The picket line, perhaps on an icy sidewalk, brings to a head a long-simmering series of conflicts between the dancers and management. The issues are complex, but are less about money than about workplace safety and job security (or, from the management's viewpoint, the ability to hire and discharge dancers according to its own judgment).

Since AGMA was authorized to represent the dancers in February, it has not been able to negotiate a contract for them. (For starters, the sides disagree on the duration of the contract: The union wants a three-year deal, management wants four.) AGMA filed an unfair labor practice complaint, which was settled this fall just before going to a labor board judge, and a planned summer tour to Italy was scrapped when that contract fell through.

In the meantime, the dancers have been working under the standard contract the Washington Ballet has been using for several seasons.

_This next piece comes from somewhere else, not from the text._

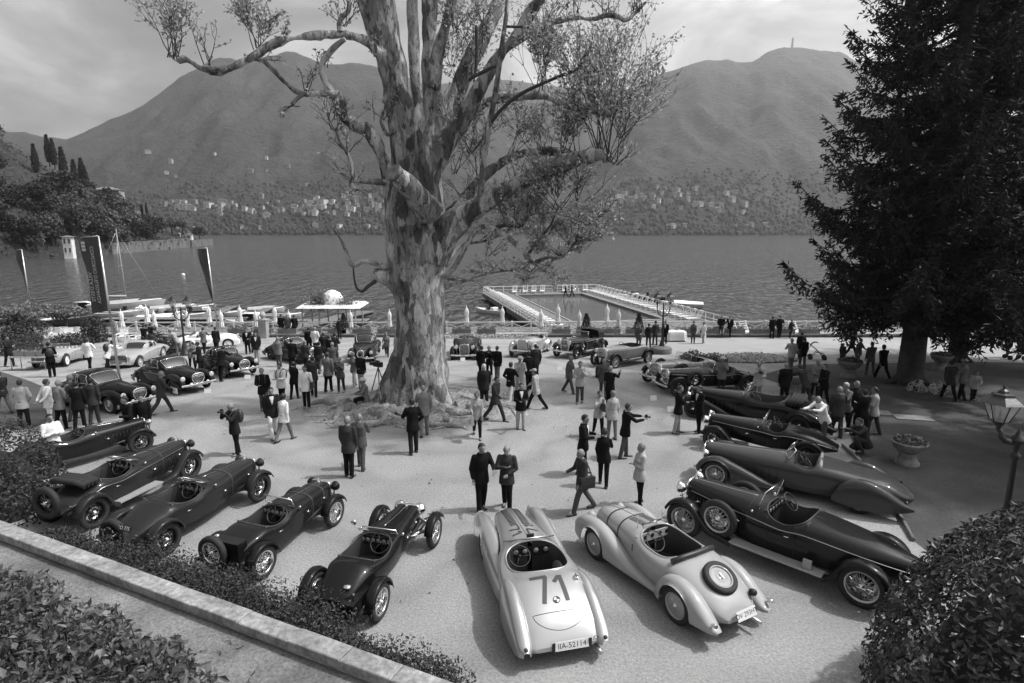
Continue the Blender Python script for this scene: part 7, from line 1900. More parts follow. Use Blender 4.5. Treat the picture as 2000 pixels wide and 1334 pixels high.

The two sides began contract talks last month, although AGMA said it was prepared to begin as early as August. With no pact in sight, on Monday the union presented a two-page draft of an interim agreement. This was to guarantee the dancers basic protections -- restrictions on how rehearsal time is used, for example -- to avoid overwork during the grueling "Nutcracker" run, said Kallas.

She said several dancers are injured, including leading ballerina Michelle Jimenez, who has a stress fracture. Another dancer has had to have a screw implanted in a foot, and one plummeted several feet, landing on his back, after being dropped in a rushed exit. The rest are exhausted, she said, from a chaotic and overtaxing rehearsal schedule.

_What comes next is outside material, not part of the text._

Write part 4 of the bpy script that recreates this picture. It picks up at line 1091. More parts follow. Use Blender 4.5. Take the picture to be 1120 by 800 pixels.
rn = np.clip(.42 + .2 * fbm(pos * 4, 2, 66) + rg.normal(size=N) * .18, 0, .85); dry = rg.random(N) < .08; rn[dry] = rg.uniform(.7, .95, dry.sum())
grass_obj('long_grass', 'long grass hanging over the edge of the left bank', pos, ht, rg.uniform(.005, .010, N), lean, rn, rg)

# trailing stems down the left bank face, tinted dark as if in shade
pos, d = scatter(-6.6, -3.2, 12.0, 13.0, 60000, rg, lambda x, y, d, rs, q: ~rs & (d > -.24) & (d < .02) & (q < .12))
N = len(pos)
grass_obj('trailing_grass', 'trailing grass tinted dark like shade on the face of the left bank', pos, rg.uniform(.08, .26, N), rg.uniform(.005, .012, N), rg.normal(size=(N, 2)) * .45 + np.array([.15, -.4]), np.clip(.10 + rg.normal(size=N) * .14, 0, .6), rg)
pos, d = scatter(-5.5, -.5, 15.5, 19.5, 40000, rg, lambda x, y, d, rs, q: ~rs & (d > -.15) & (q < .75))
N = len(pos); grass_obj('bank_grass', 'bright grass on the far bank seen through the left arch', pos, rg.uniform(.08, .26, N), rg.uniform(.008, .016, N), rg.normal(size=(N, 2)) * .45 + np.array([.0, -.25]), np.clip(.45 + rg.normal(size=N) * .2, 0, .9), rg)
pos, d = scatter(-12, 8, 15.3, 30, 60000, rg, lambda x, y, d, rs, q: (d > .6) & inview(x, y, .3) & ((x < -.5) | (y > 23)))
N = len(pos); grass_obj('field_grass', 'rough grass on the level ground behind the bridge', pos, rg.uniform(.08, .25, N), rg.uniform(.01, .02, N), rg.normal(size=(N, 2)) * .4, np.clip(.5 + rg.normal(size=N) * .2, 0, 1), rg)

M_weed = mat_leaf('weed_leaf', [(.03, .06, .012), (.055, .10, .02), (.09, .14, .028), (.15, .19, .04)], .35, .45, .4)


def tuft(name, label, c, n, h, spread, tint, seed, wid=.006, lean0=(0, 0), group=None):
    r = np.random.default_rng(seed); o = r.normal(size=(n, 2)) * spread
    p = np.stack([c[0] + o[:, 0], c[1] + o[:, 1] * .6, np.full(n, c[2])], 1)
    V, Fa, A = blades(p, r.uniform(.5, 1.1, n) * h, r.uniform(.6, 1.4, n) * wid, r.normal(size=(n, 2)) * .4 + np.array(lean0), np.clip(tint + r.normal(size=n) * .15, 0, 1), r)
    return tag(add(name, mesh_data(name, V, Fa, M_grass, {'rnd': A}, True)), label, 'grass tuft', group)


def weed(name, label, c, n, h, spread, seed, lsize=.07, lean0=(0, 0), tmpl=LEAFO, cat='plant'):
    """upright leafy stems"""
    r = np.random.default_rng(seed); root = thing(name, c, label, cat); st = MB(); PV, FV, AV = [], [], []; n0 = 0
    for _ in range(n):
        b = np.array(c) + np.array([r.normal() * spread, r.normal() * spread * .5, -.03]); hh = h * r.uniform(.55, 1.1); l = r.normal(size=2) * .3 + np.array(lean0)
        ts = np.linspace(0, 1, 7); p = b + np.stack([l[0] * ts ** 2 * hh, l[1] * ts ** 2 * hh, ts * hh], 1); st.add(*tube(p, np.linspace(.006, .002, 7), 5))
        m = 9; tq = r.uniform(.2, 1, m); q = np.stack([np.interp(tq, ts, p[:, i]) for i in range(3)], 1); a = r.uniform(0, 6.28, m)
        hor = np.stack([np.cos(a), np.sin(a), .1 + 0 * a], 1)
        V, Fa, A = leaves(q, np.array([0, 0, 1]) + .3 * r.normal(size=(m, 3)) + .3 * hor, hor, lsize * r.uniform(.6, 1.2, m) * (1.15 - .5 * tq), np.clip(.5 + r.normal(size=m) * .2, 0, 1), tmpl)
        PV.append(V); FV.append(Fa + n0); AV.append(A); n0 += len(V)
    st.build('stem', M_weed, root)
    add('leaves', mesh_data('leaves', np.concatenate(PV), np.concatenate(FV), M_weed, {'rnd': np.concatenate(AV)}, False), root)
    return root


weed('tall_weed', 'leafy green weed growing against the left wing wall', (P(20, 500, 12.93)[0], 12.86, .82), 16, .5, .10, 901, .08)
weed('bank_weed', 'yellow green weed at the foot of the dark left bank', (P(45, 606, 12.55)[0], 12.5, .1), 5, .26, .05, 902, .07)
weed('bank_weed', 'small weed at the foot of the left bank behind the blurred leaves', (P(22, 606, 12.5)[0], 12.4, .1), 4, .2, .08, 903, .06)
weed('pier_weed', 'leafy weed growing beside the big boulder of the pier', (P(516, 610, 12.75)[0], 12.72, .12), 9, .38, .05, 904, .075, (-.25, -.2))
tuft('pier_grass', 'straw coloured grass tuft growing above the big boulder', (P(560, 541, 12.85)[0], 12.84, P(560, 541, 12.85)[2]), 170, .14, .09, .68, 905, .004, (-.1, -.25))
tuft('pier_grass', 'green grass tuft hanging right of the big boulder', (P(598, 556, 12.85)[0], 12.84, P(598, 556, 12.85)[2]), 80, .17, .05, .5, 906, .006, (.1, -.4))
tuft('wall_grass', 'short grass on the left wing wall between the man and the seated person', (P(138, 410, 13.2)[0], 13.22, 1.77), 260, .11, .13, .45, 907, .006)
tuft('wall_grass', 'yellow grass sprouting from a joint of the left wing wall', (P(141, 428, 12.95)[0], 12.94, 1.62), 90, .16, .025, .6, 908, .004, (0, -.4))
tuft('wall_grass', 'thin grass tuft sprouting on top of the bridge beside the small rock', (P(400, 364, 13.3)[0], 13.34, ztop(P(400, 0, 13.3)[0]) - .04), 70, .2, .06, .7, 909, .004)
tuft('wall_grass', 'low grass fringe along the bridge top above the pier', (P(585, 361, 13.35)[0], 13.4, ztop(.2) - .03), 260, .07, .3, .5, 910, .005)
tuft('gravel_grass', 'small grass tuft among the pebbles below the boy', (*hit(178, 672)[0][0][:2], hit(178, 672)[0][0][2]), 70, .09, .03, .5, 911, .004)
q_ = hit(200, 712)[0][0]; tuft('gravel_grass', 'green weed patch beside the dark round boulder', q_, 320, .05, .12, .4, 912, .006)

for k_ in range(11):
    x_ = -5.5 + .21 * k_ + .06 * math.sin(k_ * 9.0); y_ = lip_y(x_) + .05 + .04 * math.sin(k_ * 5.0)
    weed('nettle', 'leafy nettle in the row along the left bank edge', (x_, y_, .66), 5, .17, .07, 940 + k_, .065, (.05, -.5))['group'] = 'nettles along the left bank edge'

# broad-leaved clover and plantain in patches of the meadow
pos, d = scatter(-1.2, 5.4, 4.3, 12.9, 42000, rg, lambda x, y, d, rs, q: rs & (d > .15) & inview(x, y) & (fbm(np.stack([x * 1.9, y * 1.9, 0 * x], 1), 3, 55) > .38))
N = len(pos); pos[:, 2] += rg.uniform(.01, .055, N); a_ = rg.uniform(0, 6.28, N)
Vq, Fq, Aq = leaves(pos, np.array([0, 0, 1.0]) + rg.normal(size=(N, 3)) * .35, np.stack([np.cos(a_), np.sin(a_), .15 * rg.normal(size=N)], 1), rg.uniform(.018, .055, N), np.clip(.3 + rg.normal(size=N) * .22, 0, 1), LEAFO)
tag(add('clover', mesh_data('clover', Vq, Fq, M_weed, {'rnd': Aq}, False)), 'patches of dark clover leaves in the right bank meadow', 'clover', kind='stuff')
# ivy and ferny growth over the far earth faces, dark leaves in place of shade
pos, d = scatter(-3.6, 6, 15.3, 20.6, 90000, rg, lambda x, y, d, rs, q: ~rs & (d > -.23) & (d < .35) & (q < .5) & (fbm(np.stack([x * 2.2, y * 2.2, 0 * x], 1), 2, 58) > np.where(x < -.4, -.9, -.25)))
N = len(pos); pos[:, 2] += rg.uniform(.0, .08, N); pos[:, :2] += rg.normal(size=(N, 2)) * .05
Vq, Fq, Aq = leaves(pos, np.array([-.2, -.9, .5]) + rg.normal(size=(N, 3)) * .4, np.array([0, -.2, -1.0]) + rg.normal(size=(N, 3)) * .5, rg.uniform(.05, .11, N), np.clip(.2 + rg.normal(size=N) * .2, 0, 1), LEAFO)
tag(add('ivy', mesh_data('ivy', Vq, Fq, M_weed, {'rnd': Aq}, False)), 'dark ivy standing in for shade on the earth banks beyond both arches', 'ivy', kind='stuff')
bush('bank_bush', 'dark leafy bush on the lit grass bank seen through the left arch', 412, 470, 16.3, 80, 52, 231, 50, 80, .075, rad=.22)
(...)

In offering the interim document, AGMA told management "if you sign it, the dancers will continue" to perform, said Kallas.

Palmquist said this was an unacceptable ultimatum. "We said we're prepared to negotiate about any and all items contained in their interim agreement," said Palmquist, "but what we weren't prepared to do was to negotiate under the threat of strike. Because if the dancers were not going to perform Thursday night, the ballet had so much work to do to prepare for that."

Management rejected AGMA's document. Furthermore, it told the union that if the draft were not withdrawn by 5 p.m. Tuesday, management would cancel tonight's performance.

Yesterday management sent its version of an interim agreement to the union, which rejected it. AGMA Executive Director Alan Gordon said the plan did not guarantee job security for the term of the contract, but instead promised the dancers their jobs only through the end of the 2007 season. It did not contain what the union regards as a key provision: that the size of the company would stay the same.

Palmquist said his document was "as complete an interim agreement as we were capable of giving them." It included a 4 percent salary increase. But when the union did not sign it, he said, he had no choice but to cancel. "The alternative to canceling a performance is that patrons would show up, children would be excited to see 'The Nutcracker,' and the dancers would not appear on stage."

"I'm back where I was at the last 'Nutcracker,' " said Kallas, noting the irony that it was the arduous preparations for last year's "Nutcracker" -- the premiere of Artistic Director Septime Webre's version -- that drove the dancers to vote for union representation.

"They don't give a [expletive] about safety in this company," she said. "I believe they've decided it's either going to be Septime or the dancers."

"It's our most sincere hope that the dancers decide to come back to work," said Palmquist. "The idea of losing the 'Nutcracker' run would be devastating. It's our single greatest source of revenue. It's the mechanism by which we essentially fund the rest of the season. And losing the run of 'The Nutcracker' would call into question our ability to put on the rest of the season."

He said the full run of "The Nutcracker" had been expected to bring in $1.9 million, leading to a profit of about $900,000.

As of last night, Palmquist said no meetings were scheduled for today. AGMA representatives said they were willing to resume talks.

But Kallas emphasized that the union would not relent in its concerns for dancers' safety.

"They're not toasters," she said. "It's not like you break 'em and you buy a new one."